EXERCISE AIM
Go through the listing and pick out each line with the word "extends" in it.

DATASET EXTRACT
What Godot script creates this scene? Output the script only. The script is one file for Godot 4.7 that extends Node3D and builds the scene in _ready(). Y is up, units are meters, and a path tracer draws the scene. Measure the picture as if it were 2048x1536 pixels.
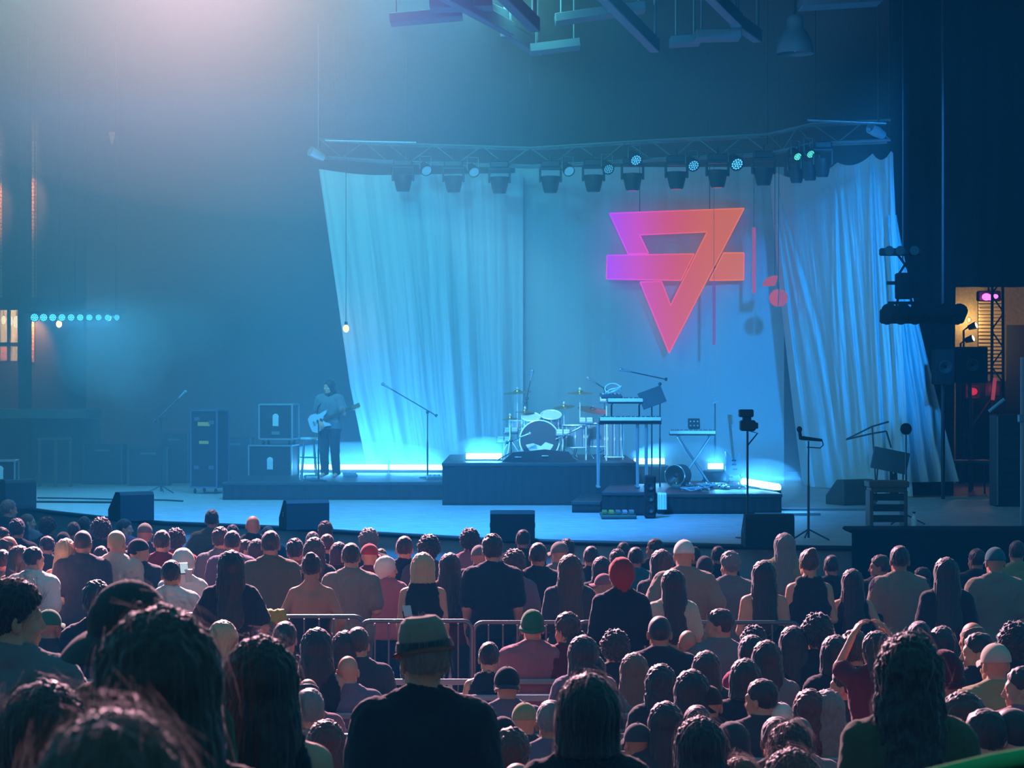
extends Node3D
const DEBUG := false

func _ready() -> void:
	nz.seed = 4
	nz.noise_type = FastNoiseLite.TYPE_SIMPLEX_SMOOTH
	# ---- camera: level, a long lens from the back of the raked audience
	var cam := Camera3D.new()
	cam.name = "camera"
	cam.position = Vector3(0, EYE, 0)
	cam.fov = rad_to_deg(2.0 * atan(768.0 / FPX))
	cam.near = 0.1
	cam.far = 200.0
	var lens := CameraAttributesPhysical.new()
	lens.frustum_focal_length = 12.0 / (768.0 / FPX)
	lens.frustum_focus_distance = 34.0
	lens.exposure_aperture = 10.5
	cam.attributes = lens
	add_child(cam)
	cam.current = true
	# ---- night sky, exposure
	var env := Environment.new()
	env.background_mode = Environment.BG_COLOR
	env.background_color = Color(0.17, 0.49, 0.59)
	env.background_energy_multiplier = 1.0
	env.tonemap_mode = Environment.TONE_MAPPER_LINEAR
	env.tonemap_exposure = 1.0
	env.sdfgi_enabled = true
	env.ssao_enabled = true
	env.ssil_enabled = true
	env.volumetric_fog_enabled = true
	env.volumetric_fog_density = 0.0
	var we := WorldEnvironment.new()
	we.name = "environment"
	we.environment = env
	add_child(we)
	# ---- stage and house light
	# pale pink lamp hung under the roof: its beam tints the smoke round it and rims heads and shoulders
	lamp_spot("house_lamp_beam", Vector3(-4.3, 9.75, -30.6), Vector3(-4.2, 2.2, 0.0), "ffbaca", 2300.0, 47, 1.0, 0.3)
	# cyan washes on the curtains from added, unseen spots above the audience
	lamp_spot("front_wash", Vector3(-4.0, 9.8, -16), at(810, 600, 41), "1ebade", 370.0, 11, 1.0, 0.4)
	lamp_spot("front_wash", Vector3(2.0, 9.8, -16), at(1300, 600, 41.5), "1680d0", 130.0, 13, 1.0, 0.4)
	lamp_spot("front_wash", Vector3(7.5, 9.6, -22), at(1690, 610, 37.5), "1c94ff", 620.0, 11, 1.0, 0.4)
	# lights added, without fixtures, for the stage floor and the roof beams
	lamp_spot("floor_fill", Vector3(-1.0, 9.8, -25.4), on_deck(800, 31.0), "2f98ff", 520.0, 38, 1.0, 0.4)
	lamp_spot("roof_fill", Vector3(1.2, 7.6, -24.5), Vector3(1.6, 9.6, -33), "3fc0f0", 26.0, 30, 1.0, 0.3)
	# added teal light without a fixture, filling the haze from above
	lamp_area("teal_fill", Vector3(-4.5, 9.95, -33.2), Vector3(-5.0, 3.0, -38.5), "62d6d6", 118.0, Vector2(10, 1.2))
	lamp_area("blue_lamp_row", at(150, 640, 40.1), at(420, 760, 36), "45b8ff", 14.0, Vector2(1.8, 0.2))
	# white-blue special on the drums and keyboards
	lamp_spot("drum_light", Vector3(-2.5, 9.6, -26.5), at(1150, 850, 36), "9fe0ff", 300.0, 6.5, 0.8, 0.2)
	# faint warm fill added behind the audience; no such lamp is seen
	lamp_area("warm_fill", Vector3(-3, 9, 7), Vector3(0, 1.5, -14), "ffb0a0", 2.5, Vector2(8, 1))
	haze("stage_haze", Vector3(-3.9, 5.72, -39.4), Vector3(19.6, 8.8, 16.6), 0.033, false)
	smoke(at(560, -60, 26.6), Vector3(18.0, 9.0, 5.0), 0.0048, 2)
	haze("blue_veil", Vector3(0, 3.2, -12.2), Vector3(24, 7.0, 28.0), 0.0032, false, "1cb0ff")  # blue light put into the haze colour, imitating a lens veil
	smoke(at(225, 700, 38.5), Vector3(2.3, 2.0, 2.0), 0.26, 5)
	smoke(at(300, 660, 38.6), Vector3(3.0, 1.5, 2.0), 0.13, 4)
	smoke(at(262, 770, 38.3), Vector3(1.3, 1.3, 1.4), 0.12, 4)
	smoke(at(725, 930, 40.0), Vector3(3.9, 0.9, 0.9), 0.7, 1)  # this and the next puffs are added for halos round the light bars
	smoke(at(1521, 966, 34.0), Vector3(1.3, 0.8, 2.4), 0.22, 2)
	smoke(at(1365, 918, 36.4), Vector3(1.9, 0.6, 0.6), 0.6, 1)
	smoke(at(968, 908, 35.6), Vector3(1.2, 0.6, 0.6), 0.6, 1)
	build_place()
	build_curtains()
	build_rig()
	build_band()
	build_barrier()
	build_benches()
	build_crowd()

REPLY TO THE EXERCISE
What Godot script creates this scene? Output the script only. The script is one file for Godot 4.7 that extends Node3D and builds the scene in _ready(). Y is up, units are meters, and a path tracer draws the scene. Measure the picture as if it were 2048x1536 pixels.
extends Node3D